What to do: Return every line of the data below that includes the string "scene".

Data shown:

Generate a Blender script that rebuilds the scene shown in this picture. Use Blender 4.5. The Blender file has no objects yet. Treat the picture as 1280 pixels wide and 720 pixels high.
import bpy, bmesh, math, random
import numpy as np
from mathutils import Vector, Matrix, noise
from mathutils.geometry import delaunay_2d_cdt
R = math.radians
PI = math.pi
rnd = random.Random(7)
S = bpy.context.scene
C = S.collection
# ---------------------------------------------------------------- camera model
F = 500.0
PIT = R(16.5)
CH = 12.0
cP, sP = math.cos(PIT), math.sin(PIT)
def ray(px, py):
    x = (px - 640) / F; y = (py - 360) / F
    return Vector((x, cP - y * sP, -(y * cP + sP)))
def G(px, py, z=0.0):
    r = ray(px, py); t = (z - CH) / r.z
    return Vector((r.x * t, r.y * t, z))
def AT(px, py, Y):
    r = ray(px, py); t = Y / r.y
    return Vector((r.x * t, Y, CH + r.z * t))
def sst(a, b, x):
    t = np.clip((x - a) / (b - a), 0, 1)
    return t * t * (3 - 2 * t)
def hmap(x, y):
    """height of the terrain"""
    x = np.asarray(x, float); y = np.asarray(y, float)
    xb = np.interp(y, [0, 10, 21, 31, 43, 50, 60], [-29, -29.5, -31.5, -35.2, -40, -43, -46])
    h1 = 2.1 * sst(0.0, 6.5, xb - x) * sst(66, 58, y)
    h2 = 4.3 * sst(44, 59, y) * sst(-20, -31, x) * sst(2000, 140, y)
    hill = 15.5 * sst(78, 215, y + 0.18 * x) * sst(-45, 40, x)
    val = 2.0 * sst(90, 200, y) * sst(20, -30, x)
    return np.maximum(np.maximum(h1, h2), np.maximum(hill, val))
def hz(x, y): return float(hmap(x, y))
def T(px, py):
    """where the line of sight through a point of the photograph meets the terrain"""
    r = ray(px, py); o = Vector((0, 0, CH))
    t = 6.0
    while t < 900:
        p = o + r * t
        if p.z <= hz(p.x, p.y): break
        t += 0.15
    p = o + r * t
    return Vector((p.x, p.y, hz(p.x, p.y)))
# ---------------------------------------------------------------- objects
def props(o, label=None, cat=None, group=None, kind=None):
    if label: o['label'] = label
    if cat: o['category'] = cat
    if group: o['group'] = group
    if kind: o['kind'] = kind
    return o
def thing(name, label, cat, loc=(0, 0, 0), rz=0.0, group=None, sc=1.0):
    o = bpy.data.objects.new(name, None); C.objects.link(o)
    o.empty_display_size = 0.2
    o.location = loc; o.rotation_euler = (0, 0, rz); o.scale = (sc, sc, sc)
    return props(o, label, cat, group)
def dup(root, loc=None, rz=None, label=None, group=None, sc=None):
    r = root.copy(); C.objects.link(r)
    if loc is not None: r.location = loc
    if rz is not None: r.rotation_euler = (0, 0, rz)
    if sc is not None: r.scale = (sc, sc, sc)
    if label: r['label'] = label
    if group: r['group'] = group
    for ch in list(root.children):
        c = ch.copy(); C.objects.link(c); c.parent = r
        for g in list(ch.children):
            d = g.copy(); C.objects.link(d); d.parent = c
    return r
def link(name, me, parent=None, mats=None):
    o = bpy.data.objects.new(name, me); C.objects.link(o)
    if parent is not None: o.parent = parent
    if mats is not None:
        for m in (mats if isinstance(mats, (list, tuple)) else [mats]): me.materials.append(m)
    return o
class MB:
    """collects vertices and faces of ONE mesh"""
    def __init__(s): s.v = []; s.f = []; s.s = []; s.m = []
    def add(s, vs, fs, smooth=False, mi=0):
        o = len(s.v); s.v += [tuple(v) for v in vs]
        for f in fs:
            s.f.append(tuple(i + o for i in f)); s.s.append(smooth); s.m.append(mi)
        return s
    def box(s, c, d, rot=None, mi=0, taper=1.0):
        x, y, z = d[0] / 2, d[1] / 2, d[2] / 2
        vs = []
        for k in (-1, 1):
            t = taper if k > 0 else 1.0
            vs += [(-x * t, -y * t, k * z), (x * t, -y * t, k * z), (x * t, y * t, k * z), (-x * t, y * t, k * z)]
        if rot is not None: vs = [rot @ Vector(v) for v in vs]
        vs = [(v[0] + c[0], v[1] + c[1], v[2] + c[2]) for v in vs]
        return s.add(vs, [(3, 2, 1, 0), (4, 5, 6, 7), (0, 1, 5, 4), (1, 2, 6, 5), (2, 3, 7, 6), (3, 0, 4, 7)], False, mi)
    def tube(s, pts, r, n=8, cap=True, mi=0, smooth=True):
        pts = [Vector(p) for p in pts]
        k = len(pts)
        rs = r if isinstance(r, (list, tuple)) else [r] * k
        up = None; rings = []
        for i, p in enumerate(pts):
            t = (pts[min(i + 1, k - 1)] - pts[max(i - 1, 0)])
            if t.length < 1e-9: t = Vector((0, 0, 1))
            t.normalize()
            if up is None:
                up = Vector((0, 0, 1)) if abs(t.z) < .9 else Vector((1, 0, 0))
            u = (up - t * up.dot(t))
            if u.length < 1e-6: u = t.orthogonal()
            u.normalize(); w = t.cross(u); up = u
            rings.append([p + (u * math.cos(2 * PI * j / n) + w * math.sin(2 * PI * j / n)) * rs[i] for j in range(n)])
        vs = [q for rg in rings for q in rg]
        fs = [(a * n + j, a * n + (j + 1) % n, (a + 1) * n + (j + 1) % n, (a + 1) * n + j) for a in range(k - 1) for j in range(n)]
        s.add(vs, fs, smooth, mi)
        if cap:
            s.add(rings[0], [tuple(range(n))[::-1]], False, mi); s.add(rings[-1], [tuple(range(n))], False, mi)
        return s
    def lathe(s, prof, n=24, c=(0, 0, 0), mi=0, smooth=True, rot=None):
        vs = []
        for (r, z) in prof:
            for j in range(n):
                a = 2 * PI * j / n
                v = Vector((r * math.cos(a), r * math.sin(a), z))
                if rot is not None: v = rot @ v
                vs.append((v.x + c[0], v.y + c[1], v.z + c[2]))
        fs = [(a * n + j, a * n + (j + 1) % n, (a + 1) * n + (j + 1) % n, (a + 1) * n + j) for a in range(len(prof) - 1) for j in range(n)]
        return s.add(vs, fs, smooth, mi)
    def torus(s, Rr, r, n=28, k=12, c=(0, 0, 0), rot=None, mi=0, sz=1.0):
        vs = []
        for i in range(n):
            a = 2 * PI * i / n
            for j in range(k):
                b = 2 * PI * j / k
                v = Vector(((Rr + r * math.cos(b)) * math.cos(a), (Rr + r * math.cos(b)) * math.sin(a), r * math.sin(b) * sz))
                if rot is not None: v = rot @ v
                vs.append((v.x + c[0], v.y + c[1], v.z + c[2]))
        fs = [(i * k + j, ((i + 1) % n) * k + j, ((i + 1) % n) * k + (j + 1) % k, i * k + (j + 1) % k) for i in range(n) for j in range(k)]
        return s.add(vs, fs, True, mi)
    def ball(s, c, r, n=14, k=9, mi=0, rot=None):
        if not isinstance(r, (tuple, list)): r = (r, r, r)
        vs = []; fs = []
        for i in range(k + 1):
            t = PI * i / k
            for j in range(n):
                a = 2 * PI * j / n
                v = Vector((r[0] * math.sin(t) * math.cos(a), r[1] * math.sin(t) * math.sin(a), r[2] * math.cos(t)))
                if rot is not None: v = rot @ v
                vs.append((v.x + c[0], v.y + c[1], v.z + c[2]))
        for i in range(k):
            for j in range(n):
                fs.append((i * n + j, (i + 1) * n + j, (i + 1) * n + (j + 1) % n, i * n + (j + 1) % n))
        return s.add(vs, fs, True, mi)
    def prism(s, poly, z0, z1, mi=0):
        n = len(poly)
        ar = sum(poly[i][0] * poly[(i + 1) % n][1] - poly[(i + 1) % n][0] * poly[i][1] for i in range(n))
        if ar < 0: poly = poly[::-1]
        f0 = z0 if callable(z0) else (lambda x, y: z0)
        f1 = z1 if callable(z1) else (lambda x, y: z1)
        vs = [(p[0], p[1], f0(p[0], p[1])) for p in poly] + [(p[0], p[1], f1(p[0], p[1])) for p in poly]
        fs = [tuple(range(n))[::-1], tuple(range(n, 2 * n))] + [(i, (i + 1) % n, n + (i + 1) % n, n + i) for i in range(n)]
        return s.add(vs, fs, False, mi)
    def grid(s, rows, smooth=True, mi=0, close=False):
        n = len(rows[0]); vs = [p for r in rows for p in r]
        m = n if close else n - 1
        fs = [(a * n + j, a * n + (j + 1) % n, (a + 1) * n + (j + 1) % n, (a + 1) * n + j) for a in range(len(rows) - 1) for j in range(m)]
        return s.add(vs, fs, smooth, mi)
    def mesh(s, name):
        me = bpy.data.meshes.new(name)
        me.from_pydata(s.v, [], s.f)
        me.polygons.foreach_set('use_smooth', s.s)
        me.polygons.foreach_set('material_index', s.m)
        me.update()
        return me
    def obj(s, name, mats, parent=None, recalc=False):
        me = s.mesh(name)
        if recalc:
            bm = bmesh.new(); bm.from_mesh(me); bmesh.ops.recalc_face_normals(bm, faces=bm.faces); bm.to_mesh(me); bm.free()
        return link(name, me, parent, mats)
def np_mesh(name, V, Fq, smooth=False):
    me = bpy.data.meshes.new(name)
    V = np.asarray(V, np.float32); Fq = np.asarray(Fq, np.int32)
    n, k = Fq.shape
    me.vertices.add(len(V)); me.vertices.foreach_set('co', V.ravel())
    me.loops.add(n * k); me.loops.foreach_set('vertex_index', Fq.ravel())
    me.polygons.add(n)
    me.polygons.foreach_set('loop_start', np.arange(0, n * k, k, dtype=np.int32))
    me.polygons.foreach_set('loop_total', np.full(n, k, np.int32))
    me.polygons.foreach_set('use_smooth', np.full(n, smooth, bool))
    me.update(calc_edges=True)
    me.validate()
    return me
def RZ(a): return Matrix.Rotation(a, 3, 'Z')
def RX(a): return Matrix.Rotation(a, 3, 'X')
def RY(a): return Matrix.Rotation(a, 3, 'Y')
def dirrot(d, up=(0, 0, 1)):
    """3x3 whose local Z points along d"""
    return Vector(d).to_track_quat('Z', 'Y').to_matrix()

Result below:
Generate a Blender script that rebuilds the scene shown in this picture. Use Blender 4.5. The Blender file has no objects yet. Treat the picture as 1280 pixels wide and 720 pixels high.
S = bpy.context.scene